Quando São Lucas
começa a narrar a vida pública de Cristo diz que, ao iniciar o seu ministério Jesus tinha
cerca de trinta anos (Lc 3, 23).
Trinta anos! Quando
Jesus começou a atrair as multidões com a sua palavra e os seus sinais
milagrosos , os que o haviam conhecido antes ficavam assombrados: Não é ele o carpinteiro, o filho de
Maria? (Mc 6, 3); não é ele o filho do carpinteiro? (Mt 13, 55).
Você percebe o que isso significa? Durante pelo menos trinta
anos, a vida de Jesus teve – com exceção de uns meses de exílio no Egito – a
normalidade da vida diária de relacionamento familiar e de trabalho própria de um
lar modesto. Vê-se que José, ao iniciar-se a vida pública, já tinha falecido,
porque só é mencionado indiretamente, ao passo que a mãe é designada como
pessoa conhecida, Maria.
Dirijamos agora o
nosso olhar para a Virgem Mãe. Passados os acontecimentos extraordinários dos
primeiros dois anos depois da Anunciação (cf. Lc,1, 39 a 2, 52), a vida dela
entra na “rotina” de mãe de uma pequena família em Nazaré (Mt 2, 23). Maria, juntamente com Jesus e
José, vê transcorrer os dias com a aparente monotonia de um calendário e um
relógio que nunca marcam eventos extraordinários (se excetuarmos apenas dois
dias e pouco de agonia, quando Jesus, aos doze anos de idade, ficou no Templo).
De onde tirava Maria
as suas alegrias, nessa sequência de dias quase sempre iguais ao longo de quase
trinta anos? Da mesma fonte de onde tirava todas as outras alegrias: do amor!
Vale a pena meditar
nisto, porque é frequentíssimo que hoje as pessoas, alucinadas atrás de
alegrias de fantasia, fora do comum, percam pelo ralo do tempo as verdadeiras
alegrias do dia a dia.
A “rotina” dos dias
A rotina dos dias pode
ser, para qualquer um, uma colheita de cinzas ou de ouro. Depende de nós. Para
Maria, cada dia era uma arrecadação do ouro fino, um tesouro de gozo que, ao
adormecer, lhe deixava um sorriso estampado nos lábios.
Não custa nada pensar
nas pequenas alegrias cotidianas de Nossa Senhora: o convívio amável com Jesus
e José, o cuidado do seu Menino, o encantamento com o filho que crescia em sabedoria, estatura e graça diante
de Deus e dos homens (Lc 2, 52); as conversas íntimas no
final do dia, o riso cristalino das brincadeiras puras; e as canções que
animavam o trabalho: e a procura da água no poço, o fabrico doméstico do pão, o
preparo de alimentos no fogão de chão, a tarefa de fiar, de tecer e costurar …
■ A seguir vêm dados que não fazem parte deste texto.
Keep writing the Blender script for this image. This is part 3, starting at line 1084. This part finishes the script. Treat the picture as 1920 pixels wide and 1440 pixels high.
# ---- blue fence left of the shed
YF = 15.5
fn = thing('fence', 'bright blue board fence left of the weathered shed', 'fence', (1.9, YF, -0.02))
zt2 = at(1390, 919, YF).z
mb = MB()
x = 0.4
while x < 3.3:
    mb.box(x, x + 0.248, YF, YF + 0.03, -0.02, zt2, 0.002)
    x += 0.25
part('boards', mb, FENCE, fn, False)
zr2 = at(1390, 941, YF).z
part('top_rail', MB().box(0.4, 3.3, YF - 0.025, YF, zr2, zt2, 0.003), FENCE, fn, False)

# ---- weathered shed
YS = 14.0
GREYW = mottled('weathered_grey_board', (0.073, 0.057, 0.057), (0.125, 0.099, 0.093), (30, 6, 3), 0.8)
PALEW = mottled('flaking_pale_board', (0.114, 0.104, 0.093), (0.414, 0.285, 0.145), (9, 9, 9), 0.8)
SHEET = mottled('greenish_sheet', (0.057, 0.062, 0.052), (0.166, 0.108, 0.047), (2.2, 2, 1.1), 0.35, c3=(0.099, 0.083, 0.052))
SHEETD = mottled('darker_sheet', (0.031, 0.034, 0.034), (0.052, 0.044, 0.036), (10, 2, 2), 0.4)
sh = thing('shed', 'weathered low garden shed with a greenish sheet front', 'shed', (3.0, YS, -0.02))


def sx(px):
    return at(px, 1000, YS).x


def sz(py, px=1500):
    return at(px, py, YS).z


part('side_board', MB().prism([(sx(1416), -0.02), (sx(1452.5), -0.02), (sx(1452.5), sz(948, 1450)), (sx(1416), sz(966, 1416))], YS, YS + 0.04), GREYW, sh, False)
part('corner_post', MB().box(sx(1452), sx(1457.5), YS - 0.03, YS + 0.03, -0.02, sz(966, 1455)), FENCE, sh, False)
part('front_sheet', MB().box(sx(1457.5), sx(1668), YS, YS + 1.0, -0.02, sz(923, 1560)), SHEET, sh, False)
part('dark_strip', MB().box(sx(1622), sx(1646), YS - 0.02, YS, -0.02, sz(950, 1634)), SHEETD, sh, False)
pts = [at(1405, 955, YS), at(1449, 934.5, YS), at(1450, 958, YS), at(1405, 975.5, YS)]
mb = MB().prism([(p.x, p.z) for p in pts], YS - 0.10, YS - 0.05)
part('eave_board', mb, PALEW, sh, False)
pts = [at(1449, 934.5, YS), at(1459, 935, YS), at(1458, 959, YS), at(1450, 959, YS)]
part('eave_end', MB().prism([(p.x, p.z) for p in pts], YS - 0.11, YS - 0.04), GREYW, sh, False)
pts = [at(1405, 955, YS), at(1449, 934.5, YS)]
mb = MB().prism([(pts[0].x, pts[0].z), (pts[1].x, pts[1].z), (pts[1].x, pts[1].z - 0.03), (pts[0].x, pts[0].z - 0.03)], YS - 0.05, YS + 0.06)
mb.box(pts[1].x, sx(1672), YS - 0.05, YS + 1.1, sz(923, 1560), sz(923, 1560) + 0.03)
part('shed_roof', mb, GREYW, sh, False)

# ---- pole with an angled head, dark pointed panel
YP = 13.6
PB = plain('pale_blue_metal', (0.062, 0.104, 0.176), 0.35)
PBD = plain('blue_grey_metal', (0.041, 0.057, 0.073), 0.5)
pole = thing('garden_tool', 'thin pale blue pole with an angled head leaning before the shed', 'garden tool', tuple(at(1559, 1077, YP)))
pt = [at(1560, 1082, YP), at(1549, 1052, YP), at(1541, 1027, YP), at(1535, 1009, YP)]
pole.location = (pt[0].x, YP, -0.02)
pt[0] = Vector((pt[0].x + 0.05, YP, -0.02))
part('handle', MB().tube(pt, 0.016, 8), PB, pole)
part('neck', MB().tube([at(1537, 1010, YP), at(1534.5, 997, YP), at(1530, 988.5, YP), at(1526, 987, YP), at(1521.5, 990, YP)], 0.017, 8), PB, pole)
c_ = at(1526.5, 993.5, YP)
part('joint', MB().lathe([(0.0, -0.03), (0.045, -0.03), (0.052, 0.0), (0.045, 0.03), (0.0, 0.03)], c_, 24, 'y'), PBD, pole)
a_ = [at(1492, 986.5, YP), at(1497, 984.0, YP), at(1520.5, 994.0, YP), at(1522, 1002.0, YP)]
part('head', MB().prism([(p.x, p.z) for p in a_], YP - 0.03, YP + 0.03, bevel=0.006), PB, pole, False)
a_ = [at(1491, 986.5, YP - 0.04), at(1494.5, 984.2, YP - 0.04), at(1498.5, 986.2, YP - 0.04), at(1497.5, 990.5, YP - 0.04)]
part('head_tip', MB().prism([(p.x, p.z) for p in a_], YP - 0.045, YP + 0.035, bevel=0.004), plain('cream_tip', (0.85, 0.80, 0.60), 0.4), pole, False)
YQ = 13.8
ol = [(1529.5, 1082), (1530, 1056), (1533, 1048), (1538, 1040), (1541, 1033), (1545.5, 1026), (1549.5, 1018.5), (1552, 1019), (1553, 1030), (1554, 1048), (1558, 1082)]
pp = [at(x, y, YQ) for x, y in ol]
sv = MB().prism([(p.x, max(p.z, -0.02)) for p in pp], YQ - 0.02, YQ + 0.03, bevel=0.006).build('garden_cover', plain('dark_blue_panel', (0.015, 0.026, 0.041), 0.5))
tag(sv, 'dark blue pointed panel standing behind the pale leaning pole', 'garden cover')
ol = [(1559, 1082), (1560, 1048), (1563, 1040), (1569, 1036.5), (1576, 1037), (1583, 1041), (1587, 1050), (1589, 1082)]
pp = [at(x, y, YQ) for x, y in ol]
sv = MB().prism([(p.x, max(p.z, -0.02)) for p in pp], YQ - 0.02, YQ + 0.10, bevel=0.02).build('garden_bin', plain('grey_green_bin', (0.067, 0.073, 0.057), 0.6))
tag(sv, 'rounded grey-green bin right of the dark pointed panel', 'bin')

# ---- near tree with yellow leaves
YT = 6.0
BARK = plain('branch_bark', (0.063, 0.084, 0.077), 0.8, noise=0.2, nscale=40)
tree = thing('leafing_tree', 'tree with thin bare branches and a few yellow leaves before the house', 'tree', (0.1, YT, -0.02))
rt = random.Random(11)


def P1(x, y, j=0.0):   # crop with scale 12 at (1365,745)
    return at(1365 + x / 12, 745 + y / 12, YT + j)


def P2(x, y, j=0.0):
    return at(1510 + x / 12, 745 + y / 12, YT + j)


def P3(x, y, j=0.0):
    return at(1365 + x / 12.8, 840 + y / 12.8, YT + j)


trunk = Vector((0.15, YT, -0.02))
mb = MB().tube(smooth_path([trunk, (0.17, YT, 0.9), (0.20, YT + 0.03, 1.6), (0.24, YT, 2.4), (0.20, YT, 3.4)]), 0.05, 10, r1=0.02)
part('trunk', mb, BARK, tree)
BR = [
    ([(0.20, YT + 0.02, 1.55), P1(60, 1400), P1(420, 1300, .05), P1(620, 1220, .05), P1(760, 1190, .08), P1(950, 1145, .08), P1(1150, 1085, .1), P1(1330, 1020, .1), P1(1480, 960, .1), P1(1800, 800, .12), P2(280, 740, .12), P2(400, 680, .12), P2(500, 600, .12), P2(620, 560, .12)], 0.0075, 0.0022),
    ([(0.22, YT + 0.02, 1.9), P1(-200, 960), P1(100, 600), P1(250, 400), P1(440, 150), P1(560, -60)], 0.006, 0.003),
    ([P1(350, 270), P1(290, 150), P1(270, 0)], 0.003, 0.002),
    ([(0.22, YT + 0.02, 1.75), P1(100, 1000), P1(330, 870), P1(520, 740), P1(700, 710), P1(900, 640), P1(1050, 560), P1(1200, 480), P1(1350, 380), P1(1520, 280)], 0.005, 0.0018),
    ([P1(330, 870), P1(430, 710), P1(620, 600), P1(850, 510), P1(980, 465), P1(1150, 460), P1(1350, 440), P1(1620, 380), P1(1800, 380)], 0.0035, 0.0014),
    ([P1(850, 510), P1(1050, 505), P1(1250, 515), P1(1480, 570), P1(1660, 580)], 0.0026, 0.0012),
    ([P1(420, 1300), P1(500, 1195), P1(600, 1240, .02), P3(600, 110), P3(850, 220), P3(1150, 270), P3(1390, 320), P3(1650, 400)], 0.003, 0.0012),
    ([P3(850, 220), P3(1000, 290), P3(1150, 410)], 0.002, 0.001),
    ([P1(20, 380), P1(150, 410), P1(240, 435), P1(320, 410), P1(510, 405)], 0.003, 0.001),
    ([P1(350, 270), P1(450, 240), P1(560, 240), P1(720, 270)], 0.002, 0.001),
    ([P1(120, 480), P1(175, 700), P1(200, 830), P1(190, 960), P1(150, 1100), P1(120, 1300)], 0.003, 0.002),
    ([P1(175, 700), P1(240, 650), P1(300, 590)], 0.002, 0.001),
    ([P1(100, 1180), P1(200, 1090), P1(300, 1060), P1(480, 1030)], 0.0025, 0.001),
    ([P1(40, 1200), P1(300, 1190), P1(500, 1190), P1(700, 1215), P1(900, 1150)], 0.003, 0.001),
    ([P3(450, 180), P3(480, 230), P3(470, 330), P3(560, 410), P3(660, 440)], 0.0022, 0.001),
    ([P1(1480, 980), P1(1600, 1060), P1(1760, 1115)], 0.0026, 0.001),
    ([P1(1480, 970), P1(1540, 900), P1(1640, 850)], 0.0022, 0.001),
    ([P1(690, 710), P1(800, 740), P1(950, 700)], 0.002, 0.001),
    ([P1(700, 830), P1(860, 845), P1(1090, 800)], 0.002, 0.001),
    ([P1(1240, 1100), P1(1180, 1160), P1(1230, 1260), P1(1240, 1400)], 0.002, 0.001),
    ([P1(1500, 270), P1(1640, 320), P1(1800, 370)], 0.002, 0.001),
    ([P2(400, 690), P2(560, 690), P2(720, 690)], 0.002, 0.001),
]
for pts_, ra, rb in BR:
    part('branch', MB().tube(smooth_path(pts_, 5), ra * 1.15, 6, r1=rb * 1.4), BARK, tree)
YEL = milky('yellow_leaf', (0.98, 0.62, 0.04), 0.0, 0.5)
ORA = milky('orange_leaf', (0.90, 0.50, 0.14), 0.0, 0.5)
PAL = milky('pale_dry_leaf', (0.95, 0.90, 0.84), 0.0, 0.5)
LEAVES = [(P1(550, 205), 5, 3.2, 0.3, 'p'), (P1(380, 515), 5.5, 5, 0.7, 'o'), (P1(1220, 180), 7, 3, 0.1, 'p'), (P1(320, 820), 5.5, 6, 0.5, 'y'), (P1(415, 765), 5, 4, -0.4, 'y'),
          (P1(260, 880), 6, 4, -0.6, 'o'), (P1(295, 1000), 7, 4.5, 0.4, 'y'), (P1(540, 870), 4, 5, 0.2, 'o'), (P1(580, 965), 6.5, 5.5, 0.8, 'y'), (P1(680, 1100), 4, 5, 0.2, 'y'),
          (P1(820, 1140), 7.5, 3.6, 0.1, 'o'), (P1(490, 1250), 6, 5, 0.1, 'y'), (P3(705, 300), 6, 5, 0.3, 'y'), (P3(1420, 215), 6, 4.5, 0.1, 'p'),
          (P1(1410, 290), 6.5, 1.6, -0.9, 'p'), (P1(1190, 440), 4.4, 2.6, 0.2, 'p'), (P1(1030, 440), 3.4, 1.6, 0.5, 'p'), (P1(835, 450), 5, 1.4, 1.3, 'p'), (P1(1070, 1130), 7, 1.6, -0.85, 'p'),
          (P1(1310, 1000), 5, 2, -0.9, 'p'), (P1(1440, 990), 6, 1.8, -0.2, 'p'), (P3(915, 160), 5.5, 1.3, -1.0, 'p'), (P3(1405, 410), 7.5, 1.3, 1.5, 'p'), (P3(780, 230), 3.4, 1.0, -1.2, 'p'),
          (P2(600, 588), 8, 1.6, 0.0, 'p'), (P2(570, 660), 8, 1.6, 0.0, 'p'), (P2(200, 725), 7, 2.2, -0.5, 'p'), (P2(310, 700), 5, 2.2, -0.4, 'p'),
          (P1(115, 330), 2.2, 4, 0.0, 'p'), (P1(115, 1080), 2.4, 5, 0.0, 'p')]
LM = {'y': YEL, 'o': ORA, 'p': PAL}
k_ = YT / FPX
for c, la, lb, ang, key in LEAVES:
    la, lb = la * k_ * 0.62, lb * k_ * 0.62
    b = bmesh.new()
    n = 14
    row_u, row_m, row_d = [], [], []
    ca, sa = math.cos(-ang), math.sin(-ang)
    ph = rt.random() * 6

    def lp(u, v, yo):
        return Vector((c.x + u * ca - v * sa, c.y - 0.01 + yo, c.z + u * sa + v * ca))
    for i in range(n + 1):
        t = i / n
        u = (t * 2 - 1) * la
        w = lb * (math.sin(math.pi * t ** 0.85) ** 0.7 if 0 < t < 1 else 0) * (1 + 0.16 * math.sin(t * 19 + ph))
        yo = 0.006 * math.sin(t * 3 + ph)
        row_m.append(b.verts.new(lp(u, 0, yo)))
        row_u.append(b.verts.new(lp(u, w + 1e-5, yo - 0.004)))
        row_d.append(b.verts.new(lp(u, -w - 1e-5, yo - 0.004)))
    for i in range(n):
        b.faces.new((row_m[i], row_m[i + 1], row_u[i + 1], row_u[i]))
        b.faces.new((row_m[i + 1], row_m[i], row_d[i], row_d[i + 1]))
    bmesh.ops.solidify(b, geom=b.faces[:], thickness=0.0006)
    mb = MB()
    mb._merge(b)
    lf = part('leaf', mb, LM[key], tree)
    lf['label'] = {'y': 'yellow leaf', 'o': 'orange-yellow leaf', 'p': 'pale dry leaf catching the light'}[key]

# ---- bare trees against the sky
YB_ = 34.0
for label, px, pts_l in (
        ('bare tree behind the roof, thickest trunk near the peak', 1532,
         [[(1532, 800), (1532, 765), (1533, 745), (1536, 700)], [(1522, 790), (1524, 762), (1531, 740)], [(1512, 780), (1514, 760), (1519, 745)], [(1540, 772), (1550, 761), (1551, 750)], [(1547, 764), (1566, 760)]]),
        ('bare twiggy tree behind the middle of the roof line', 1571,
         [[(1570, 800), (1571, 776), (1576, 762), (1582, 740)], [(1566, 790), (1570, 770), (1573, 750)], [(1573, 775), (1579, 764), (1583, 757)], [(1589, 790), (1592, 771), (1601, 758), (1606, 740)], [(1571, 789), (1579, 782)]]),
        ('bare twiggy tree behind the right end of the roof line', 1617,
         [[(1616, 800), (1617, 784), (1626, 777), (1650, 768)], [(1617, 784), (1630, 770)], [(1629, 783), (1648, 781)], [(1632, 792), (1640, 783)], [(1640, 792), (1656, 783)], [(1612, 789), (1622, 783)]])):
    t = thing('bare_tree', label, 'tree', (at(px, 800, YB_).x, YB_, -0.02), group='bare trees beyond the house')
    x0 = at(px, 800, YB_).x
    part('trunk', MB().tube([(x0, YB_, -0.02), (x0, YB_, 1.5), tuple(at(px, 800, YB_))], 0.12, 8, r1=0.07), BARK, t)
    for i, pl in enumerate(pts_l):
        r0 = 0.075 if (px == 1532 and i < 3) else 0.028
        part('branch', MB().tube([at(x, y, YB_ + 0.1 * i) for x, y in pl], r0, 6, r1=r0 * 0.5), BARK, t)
Com que carinho Maria deve ter tecido a túnica sem costura, que os soldados
sortearam ao pé do filho crucificado! (Jo 19, 23-24).
A rotina dos dias era
para ela, como para nós, é «um tecido de pequenas insignificâncias que,
conforme a intenção com que se fazem, podem formar uma tapeçaria esplêndida de
heroísmo ou de baixeza, de virtudes ou de pecados» (Caminho, n. 826).
A “rotina” de Maria só
tinha uma intenção: o amor. Era, assim, uma tapeçaria de virtudes. Como dizia O
Card. Luciani, poucos dias antes de se tornar o Papa João Paulo I, num artigo
sobre os ensinamentos de Mons. Escrivá, a “tragédia cotidiana” (quase diária
nas rusgas, brigas e discussões de tantos lares) pode ser transformada pelo
amor no “sorriso cotidiano”.
Com seu exemplo, Maria
nos diz: «Na simplicidade do teu trabalho habitual, nos detalhes monótonos de
cada dia, tens que descobrir o segredo – para tantos escondido – da grandeza e
da novidade: o Amor» (Sulco, n. 489).